DIOT&E pilots learn to fly the Raptor in a fourteen-flight syllabus preceded by twenty-nine hours of simulator time. The formal test plan begins after another dozen or so preparation flights. “We take tactics Air Combat Command has developed for the F/A-22 in the simulators and employ them in the actual aircraft,” McGettrick continues. “We’re getting an early look at how the airplane performs in an operational environment.”
The air-to-air portion of DIOT&E involves everything from flying one Raptor in basic air combat maneuvers against one adversary to employing multiple Raptors with B-2s and other assets in large-scale strike packages against sophisticated ground defenses.
“The Air Force Chief of Staff has asked us to work a Global Strike Force concept of operations into the test,” McGettrick explains. “The concept shapes how the United States will fight future wars. That is, we kick down the door with stealth assets. Once the door is down, we flow in legacy aircraft. We are going to practice that initial strike with the Raptors. We will take an F/A-22 with a B-2 and simulate going downtown in a hostile environment against a very high threat laydown of both air-to-air and surface-to-air threats. We have to prove that we can take down the threats, hit the ground targets, and come back out.

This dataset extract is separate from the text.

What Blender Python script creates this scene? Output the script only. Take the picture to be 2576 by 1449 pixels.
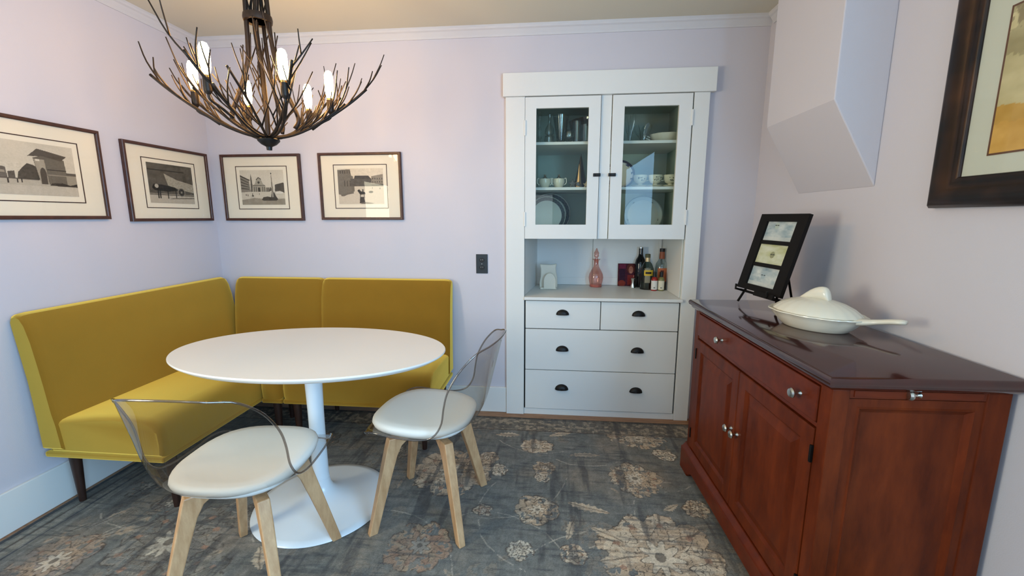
import bpy, bmesh, math, random
import numpy as np
from mathutils import Vector, Matrix, Quaternion
from math import sin, cos, pi, radians as rad
S = bpy.context.scene
for o in list(bpy.data.objects): bpy.data.objects.remove(o)
COL = S.collection

# ------------------------------------------------------------------ camera
F, YAW, PITCH, ROLL, CH = 1073.08, 0.0931373, 0.1646231, 0.0005178, 1.3028
cam_d = bpy.data.cameras.new('camera'); cam = bpy.data.objects.new('camera', cam_d); COL.objects.link(cam)
cam_d.sensor_width = 36; cam_d.lens = F/2576*36; cam_d.clip_start = 0.02
fw = Vector((-sin(YAW)*cos(PITCH), cos(YAW)*cos(PITCH), -sin(PITCH)))
rt = Vector((cos(YAW), sin(YAW), 0)); dn = fw.cross(rt)
r2 = cos(ROLL)*rt + sin(ROLL)*dn; d2 = -sin(ROLL)*rt + cos(ROLL)*dn
M = Matrix.Identity(4)
for i in range(3): M[i][0], M[i][1], M[i][2] = r2[i], -d2[i], -fw[i]
M[2][3] = CH
cam.matrix_world = M; S.camera = cam

# ------------------------------------------------------------------ world, exposure, daylight
S.view_settings.view_transform = 'Standard'; S.view_settings.look = 'None'
S.view_settings.gamma = 1; S.view_settings.use_curve_mapping = False
S.view_settings.exposure = 0.0
BULB_RGB = (118.0, 64.0, 20.0)
RIGHT_RGB = (42.0, 80.0, 122.0)
FRONT_RGB = (6.5, 7.5, 8.0)
LEFT_RGB = (40.0, 37.0, 27.0)
SKY_RGB = (0.55, 0.8, 1.1)
w = bpy.data.worlds.new('sky'); S.world = w; w.use_nodes = True
bg = w.node_tree.nodes['Background']; bg.inputs[0].default_value = (*SKY_RGB, 1); bg.inputs[1].default_value = 1.0
def area(name, loc, rot, sx, sy, rgb):
    p = max(rgb)
    l = bpy.data.lights.new(name, 'AREA'); l.shape = 'RECTANGLE'; l.size = sx; l.size_y = sy; l.energy = p; l.color = [c/p if p else 1 for c in rgb]
    o = bpy.data.objects.new(name, l); COL.objects.link(o); o.location = loc; o.rotation_euler = rot; return o
FRONT = -2.2
area('window_daylight', (-0.37, FRONT+0.03, 1.32), (rad(90), 0, 0), 0.74, 0.72, FRONT_RGB)
area('window_daylight', (-2.22, 0.02, 1.30), (rad(90), 0, rad(-90)), 0.74, 0.84, LEFT_RGB)
area('window_daylight', (1.17, -0.85, 1.45), (rad(90), 0, rad(90)), 1.9, 1.2, RIGHT_RGB)

# ------------------------------------------------------------------ helpers
def tag(o, label=None, cat=None, group=None, kind=None):
    if label: o['label'] = label
    if cat: o['category'] = cat
    if group: o['group'] = group
    if kind: o['kind'] = kind
    return o
def empty(name, loc, label, cat, rz=0, group=None):
    o = bpy.data.objects.new(name, None); o.empty_display_size = .05; COL.objects.link(o)
    o.location = loc; o.rotation_euler = (0, 0, rz)
    return tag(o, label, cat, group)
def link(name, me, mat, parent=None, smooth=False):
    o = bpy.data.objects.new(name, me); COL.objects.link(o)
    if mat: me.materials.append(mat)
    if parent: o.parent = parent
    if smooth:
        for p in me.polygons: p.use_smooth = True
    return o
def bm_obj(name, bm, mat, parent=None, smooth=False, bevel=0, seg=2, sub=0, autos=None):
    bmesh.ops.recalc_face_normals(bm, faces=bm.faces[:])
    me = bpy.data.meshes.new(name); bm.to_mesh(me); bm.free()
    o = link(name, me, mat, parent, smooth or autos is not None)
    if autos is not None: me.set_sharp_from_angle(angle=rad(autos))
    if bevel:
        m = o.modifiers.new('b', 'BEVEL'); m.width = bevel; m.segments = seg; m.limit_method = 'ANGLE'; m.angle_limit = rad(40)
        m.harden_normals = False
    if sub:
        m = o.modifiers.new('s', 'SUBSURF'); m.levels = sub; m.render_levels = sub
    return o
def abox(bm, x0, x1, y0, y1, z0, z1):
    v = [bm.verts.new(p) for p in ((x0,y0,z0),(x1,y0,z0),(x1,y1,z0),(x0,y1,z0),(x0,y0,z1),(x1,y0,z1),(x1,y1,z1),(x0,y1,z1))]
    for f in ((0,3,2,1),(4,5,6,7),(0,1,5,4),(1,2,6,5),(2,3,7,6),(3,0,4,7)): bm.faces.new([v[i] for i in f])
    return v
def box(name, x0, x1, y0, y1, z0, z1, mat, parent=None, bevel=0, seg=2):
    bm = bmesh.new(); abox(bm, x0, x1, y0, y1, z0, z1)
    return bm_obj(name, bm, mat, parent, bevel=bevel, seg=seg)
def boxes(name, L, mat, parent=None, bevel=0):
    bm = bmesh.new()
    for b in L: abox(bm, *b)
    return bm_obj(name, bm, mat, parent, bevel=bevel)
def alathe(bm, prof, n=32, c=(0,0,0), sx=1, sy=1, wob=None):
    rings = []
    for r, z in prof:
        if r < 1e-6: rings.append([bm.verts.new((c[0], c[1], c[2]+z))]); continue
        ring = []
        for k in range(n):
            a = 2*pi*k/n; rr = r*(wob(a, r, z) if wob else 1)
            ring.append(bm.verts.new((c[0]+rr*cos(a)*sx, c[1]+rr*sin(a)*sy, c[2]+z)))
        rings.append(ring)
    for A, B in zip(rings, rings[1:]):
        if len(A) == 1 and len(B) == 1: continue
        for k in range(n):
            k2 = (k+1) % n
            if len(A) == 1: bm.faces.new((A[0], B[k], B[k2]))
            elif len(B) == 1: bm.faces.new((A[k], A[k2], B[0]))
            else: bm.faces.new((A[k], A[k2], B[k2], B[k]))
    for R_ in (rings[0], rings[-1]):
        if len(R_) > 1:
            try: bm.faces.new(R_)
            except ValueError: pass
def lathe(name, prof, mat, parent=None, n=32, c=(0,0,0), sx=1, sy=1, wob=None, autos=40):
    bm = bmesh.new(); alathe(bm, prof, n, c, sx, sy, wob)
    return bm_obj(name, bm, mat, parent, autos=autos)
def spline(pts, n):
    P = [Vector(p) for p in pts]; out = []
    if len(P) < 3: return [P[0].lerp(P[-1], i/n) for i in range(n+1)]
    Q = [P[0]*2-P[1]] + P + [P[-1]*2-P[-2]]
    segs = len(P)-1
    for i in range(n+1):
        t = i/n*segs; k = min(int(t), segs-1); t -= k
        a, b, c, d = Q[k:k+4]
        out.append(0.5*((2*b)+(c-a)*t+(2*a-5*b+4*c-d)*t*t+(3*b-a-3*c+d)*t**3))
    return out
def atube(bm, pts, r0, r1=None, n=6, steps=None):
    if r1 is None: r1 = r0
    pts = spline(pts, steps) if steps else [Vector(p) for p in pts]
    m = len(pts); rings = []; up = None
    for i, p in enumerate(pts):
        t = (pts[min(i+1, m-1)]-pts[max(i-1, 0)]).normalized()
        if up is None:
            up = t.orthogonal().normalized()
        up = (up - t*up.dot(t)).normalized(); s = t.cross(up)
        r = r0+(r1-r0)*i/(m-1)
        rings.append([bm.verts.new(p+(up*cos(2*pi*k/n)+s*sin(2*pi*k/n))*r) for k in range(n)])
    for A, B in zip(rings, rings[1:]):
        for k in range(n): bm.faces.new((A[k], A[(k+1)%n], B[(k+1)%n], B[k]))
    bm.faces.new(rings[0]); bm.faces.new(rings[-1])
def tube(name, pts, r0, r1, mat, parent=None, n=12, steps=None):
    bm = bmesh.new(); atube(bm, pts, r0, r1, n, steps)
    return bm_obj(name, bm, mat, parent, autos=50)
def prism(bm, poly, y0, y1, axis='y'):
    def P(a, b, t): return (a, t, b) if axis == 'y' else ((t, a, b) if axis == 'x' else (a, b, t))
    A = [bm.verts.new(P(a, b, y0)) for a, b in poly]; B = [bm.verts.new(P(a, b, y1)) for a, b in poly]
    bm.faces.new(A); bm.faces.new(B)
    for i in range(len(poly)):
        j = (i+1) % len(poly); bm.faces.new((A[i], A[j], B[j], B[i]))
def sweep_frame(bm, w, h, prof, tf):
    """mitred frame around w x h (outer), prof = [(inset, depth)]; tf maps (u, v, d) to a point"""
    rings = []
    for ins, d in prof:
        rings.append([bm.verts.new(tf(u, v, d)) for u, v in ((ins, ins), (w-ins, ins), (w-ins, h-ins), (ins, h-ins))])
    n = len(rings)
    for i in range(n):
        A, B = rings[i], rings[(i+1) % n]
        for k in range(4): bm.faces.new((A[k], A[(k+1)%4], B[(k+1)%4], B[k]))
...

“DIOT&E consists of more than determining how fast the airplane can fly and how many bad guys it can shoot down,” McGettrick continues. “We are evaluating maintenance, reliability, deployability, and survivability. DIOT&E maintainers have been turning the wrenches and fixing the jets with the developmental test airplanes for some time. We have to use our pilots and maintainers exclusively once DIOT&E formally begins. We will use our own pilots, our own maintainers, and our jets out there on the ramp. By law, we can’t use contractor help during our evaluation unless the assistance is specifically approved by Air Combat Command. Everything in the evaluation must be operationally representative.”
Milestones: 3,000 Hours And Counting
No one broke out cupcakes, punch, and party hats when the F/A-22s at Edwards surpassed 3,000 flight hours in late February. The test team was too busy to celebrate. “We’ve made a huge amount of progress in the last year,” Lanni says, “but we rarely take the time to sit back and reflect on our success. We were having trouble getting jets airborne twelve months ago. We were dealing with engine problems and fuel leaks. Now the jets are flying great. We’ve done a supersonic AIM-120 launch and a supersonic AIM-9 launch. We completed the high angle-of-attack portion of the envelope expansion; we can fly from plus to minus sixty degrees angle of attack. The speed and altitude portion of the envelope were completed before that. We have completed almost all of the 800-knot flutter points. We have accomplished a lot.”
“We are turning a corner,” adds Burton. “We are getting the Raptor into the hands of operational pilots. They, more than anyone else, are going to sell the F/A-22. If they don’t like what they’re flying, the program will suffer. But every pilot who flies the Raptor talks about how great it is. Operational test pilots tend to be perfectionists by trade. The airplane impresses them. It is that good.”
Eric Hehs is the editor of Code One.